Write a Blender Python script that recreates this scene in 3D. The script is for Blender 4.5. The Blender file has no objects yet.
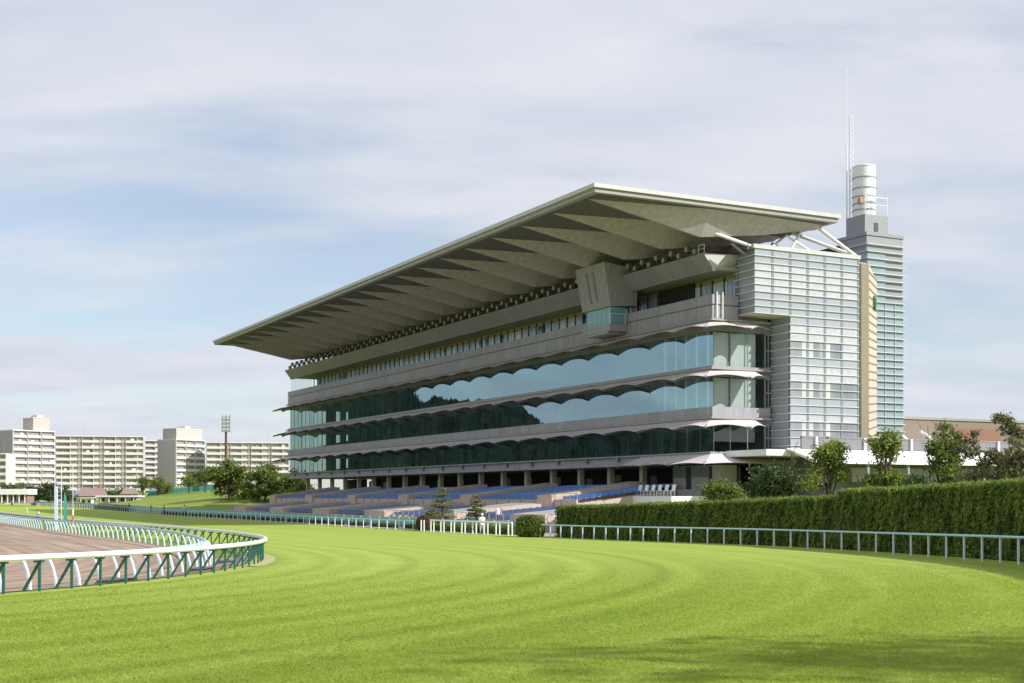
import bpy, bmesh, math, random
import numpy as np
from mathutils import Vector, Matrix, Euler
R = math.radians
rng = np.random.default_rng(7)
random.seed(7)
scn = bpy.context.scene
COL = scn.collection
EYE = 3.6                      # height of the lens above the datum (the apron of the stand)
F = 1295.0                     # focal length in photo pixels
HOR = 496.0

# ------------------------------------------------------------------ helpers
class MB:
    def __init__(s, dz=0.0):
        s.v = []; s.f = []; s.dz = dz
    def add(s, vs, fs):
        n = len(s.v)
        s.v += [(p[0], p[1], p[2] + s.dz) for p in vs]
        s.f += [tuple(n + i for i in f) for f in fs]
        return s
    def box(s, x0, x1, y0, y1, z0, z1):
        x0, x1 = min(x0, x1), max(x0, x1); y0, y1 = min(y0, y1), max(y0, y1)
        vs = [(x0,y0,z0),(x1,y0,z0),(x1,y1,z0),(x0,y1,z0),(x0,y0,z1),(x1,y0,z1),(x1,y1,z1),(x0,y1,z1)]
        return s.add(vs, [(3,2,1,0),(4,5,6,7),(0,1,5,4),(1,2,6,5),(2,3,7,6),(3,0,4,7)])
    def quad(s, *p):
        return s.add(p, [tuple(range(len(p)))])
    def hexa(s, p):            # 8 points: bottom four, top four
        return s.add(p, [(3,2,1,0),(4,5,6,7),(0,1,5,4),(1,2,6,5),(2,3,7,6),(3,0,4,7)])
    def prism_x(s, prof, x0, x1):   # profile of (y,z) along x
        n = len(prof)
        vs = [(x0,)+tuple(p) for p in prof] + [(x1,)+tuple(p) for p in prof]
        fs = [tuple(range(n))[::-1], tuple(range(n, 2*n))]
        fs += [(i, (i+1) % n, n + (i+1) % n, n + i) for i in range(n)]
        return s.add(vs, fs)
    def prism_z(s, poly, z0, z1):
        n = len(poly)
        vs = [(p[0], p[1], z0) for p in poly] + [(p[0], p[1], z1) for p in poly]
        fs = [tuple(range(n))[::-1], tuple(range(n, 2*n))]
        fs += [(i, (i+1) % n, n + (i+1) % n, n + i) for i in range(n)]
        return s.add(vs, fs)
    def path(s, pts, r, n=8, ry=None, cap=True):
        pts = [Vector(p) for p in pts]; vs = []; fs = []
        for i, p in enumerate(pts):
            t = (pts[min(i+1, len(pts)-1)] - pts[max(i-1, 0)]).normalized()
            up = Vector((0,0,1)) if abs(t.z) < .95 else Vector((1,0,0))
            sx = t.cross(up).normalized(); sy = sx.cross(t).normalized()
            rr = r[i] if isinstance(r, (list, tuple)) else r
            r2 = rr if ry is None else ry
            for k in range(n):
                a = 2*math.pi*(k+.5)/n
                vs.append(tuple(p + sx*rr*math.cos(a) + sy*r2*math.sin(a)))
        for i in range(len(pts)-1):
            for k in range(n):
                fs.append((i*n+k, i*n+(k+1) % n, (i+1)*n+(k+1) % n, (i+1)*n+k))
        if cap:
            fs.append(tuple(range(n))[::-1]); fs.append(tuple((len(pts)-1)*n+k for k in range(n)))
        return s.add(vs, fs)
    def tube(s, p0, p1, r, n=8):
        return s.path([p0, p1], r, n)
    def beam(s, p0, p1, w, h):
        p0, p1 = Vector(p0), Vector(p1); t = (p1-p0).normalized()
        up = Vector((0,0,1)) if abs(t.z) < .95 else Vector((1,0,0))
        a = t.cross(up).normalized()*w/2; b = a.cross(t).normalized()*h/2
        return s.hexa([tuple(p0-a-b), tuple(p0+a-b), tuple(p1+a-b), tuple(p1-a-b), tuple(p0-a+b), tuple(p0+a+b), tuple(p1+a+b), tuple(p1-a+b)])
    def lathe(s, prof, n=20, c=(0,0)):
        vs = []; fs = []
        for r, z in prof:
            for k in range(n):
                a = 2*math.pi*k/n; vs.append((c[0]+r*math.cos(a), c[1]+r*math.sin(a), z))
        for i in range(len(prof)-1):
            for k in range(n):
                fs.append((i*n+k, i*n+(k+1) % n, (i+1)*n+(k+1) % n, (i+1)*n+k))
        fs.append(tuple(range(n))[::-1]); fs.append(tuple((len(prof)-1)*n+k for k in range(n)))
        return s.add(vs, fs)
    def build(s, name, mat, parent=None, smooth=False):
        me = bpy.data.meshes.new(name); me.from_pydata(s.v, [], s.f); me.materials.append(mat)
        if smooth:
            me.polygons.foreach_set('use_smooth', [True]*len(me.polygons))
            try: me.set_sharp_from_angle(angle=R(40))
            except Exception: pass
        bm = bmesh.new(); bm.from_mesh(me); bmesh.ops.recalc_face_normals(bm, faces=bm.faces); bm.to_mesh(me); bm.free()
        return link(name, me, parent)

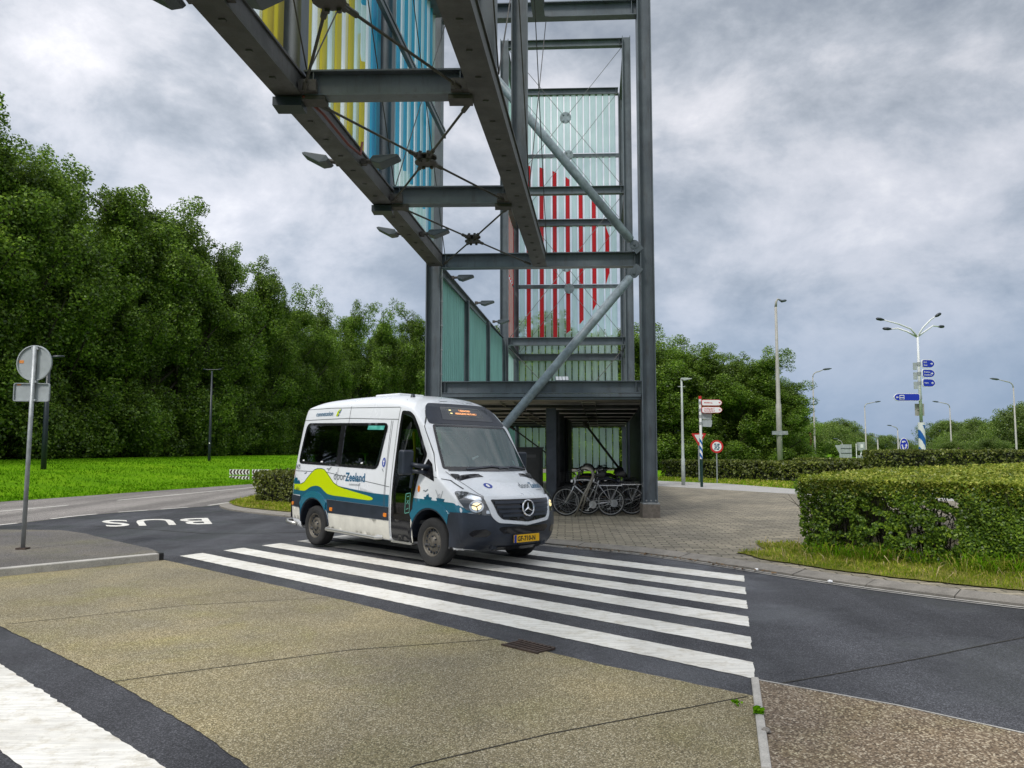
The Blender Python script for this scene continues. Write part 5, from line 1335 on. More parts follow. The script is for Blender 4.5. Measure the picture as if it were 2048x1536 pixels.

* [Work instructions]
Copy nothing past the line containing "HOR = 496.0": reproduce every line from the start of the records up to it, skipping pictures.

* [Result of this task]
Write a Blender Python script that recreates this scene in 3D. The script is for Blender 4.5. The Blender file has no objects yet.
import bpy, bmesh, math, random
import numpy as np
from mathutils import Vector, Matrix, Euler
R = math.radians
rng = np.random.default_rng(7)
random.seed(7)
scn = bpy.context.scene
COL = scn.collection
EYE = 3.6                      # height of the lens above the datum (the apron of the stand)
F = 1295.0                     # focal length in photo pixels
HOR = 496.0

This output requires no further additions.